-- begin --
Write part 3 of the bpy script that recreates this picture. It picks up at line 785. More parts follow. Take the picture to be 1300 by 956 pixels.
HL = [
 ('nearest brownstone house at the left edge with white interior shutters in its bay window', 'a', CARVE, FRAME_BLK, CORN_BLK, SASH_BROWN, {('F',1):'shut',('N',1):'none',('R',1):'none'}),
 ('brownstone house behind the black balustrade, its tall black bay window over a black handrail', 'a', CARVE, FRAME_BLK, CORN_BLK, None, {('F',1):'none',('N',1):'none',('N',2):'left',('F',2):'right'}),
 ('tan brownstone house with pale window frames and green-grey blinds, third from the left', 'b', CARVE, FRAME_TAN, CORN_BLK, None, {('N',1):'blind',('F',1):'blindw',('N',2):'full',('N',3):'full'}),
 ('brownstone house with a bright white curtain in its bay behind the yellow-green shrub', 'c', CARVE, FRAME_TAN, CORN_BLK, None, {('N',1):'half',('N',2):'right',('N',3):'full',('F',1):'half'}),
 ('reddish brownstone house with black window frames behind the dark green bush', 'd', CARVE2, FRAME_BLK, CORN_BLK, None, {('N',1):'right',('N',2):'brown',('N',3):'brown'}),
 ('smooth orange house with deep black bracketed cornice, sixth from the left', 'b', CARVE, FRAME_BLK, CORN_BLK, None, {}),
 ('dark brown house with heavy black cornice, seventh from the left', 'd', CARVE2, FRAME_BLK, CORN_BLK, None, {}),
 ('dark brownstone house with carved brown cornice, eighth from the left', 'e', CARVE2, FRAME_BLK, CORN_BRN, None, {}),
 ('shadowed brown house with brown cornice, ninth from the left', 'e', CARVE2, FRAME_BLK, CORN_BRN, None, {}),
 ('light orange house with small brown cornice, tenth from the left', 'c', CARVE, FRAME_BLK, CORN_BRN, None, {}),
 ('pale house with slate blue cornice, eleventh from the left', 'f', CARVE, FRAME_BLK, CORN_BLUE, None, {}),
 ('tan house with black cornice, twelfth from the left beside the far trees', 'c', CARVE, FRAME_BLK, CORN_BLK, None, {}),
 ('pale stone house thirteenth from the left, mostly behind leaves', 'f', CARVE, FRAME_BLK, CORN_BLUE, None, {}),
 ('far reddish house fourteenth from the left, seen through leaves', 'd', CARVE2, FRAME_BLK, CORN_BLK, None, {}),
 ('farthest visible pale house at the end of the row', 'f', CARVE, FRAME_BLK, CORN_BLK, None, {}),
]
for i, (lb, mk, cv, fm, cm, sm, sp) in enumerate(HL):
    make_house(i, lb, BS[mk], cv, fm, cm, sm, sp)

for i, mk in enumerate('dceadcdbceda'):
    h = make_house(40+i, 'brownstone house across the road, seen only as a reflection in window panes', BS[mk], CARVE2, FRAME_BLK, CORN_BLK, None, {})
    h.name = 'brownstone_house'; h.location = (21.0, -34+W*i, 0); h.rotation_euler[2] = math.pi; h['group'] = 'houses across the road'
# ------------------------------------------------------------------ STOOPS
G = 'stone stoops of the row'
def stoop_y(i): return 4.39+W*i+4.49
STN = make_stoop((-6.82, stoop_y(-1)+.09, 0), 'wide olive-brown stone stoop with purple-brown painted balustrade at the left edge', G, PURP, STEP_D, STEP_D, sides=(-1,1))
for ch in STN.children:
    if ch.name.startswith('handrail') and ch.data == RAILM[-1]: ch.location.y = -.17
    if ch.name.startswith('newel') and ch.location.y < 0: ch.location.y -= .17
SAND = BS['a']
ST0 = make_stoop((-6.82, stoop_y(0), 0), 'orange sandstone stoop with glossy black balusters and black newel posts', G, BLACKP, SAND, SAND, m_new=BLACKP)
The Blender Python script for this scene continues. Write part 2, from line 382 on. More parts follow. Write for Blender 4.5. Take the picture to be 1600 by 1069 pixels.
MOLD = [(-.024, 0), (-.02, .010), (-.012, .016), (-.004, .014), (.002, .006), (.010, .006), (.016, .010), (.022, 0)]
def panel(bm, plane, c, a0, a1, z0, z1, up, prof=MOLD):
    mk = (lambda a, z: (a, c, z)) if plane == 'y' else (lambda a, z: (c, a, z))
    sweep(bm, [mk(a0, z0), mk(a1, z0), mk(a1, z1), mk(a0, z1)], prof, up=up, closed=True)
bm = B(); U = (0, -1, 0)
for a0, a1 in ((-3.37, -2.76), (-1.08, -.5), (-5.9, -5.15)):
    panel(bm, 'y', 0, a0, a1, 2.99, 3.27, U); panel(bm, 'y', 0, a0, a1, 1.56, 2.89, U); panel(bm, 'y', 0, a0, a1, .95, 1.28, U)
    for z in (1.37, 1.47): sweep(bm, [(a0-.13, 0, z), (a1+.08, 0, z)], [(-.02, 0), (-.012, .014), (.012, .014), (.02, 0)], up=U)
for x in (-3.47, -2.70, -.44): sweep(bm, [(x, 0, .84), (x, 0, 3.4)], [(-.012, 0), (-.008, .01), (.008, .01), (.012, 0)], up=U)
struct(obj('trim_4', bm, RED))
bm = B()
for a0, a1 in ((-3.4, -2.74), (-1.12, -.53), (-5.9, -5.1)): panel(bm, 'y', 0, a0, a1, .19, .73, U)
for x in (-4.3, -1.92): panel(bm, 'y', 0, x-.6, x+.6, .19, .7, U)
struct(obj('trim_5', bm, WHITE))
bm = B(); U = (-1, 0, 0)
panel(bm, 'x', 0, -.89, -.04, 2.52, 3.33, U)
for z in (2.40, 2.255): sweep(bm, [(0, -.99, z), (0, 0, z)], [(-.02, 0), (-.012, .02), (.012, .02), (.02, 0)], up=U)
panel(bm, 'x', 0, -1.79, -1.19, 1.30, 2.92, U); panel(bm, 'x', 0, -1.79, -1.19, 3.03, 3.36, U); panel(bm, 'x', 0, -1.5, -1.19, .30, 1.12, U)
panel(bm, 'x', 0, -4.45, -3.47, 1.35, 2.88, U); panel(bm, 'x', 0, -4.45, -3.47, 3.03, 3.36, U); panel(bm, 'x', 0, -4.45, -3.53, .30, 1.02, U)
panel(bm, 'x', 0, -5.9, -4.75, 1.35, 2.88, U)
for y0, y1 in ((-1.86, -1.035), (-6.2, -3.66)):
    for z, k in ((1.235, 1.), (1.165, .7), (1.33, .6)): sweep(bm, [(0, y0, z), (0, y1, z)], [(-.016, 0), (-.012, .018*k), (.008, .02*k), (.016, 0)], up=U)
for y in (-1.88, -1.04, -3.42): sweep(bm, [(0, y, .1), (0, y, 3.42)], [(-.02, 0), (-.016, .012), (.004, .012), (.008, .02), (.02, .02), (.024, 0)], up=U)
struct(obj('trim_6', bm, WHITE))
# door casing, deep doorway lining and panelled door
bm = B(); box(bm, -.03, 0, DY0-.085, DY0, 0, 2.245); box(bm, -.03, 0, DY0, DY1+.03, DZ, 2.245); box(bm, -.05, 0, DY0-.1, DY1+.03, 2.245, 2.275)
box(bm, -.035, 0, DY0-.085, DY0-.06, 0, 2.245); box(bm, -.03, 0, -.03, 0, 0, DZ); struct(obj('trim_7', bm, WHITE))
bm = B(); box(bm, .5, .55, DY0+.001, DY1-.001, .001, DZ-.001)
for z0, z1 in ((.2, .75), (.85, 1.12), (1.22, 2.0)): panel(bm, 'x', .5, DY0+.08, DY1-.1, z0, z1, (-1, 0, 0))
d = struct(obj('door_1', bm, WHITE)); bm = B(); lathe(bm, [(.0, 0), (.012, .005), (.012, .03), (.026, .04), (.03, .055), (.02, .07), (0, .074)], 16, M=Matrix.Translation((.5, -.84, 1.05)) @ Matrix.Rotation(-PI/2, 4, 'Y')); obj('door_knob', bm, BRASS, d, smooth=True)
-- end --
### Your instructions
Produce only the lines from the line containing "SAND = BS['a']" through the line containing "ST0 = make_stoop((-6.82, stoop_y(0), 0), 'orange", inclusive of both, exactly as they stand in the entries above.

### Reply
SAND = BS['a']
ST0 = make_stoop((-6.82, stoop_y(0), 0), 'orange sandstone stoop with glossy black balusters and black newel posts', G, BLACKP, SAND, SAND, m_new=BLACKP)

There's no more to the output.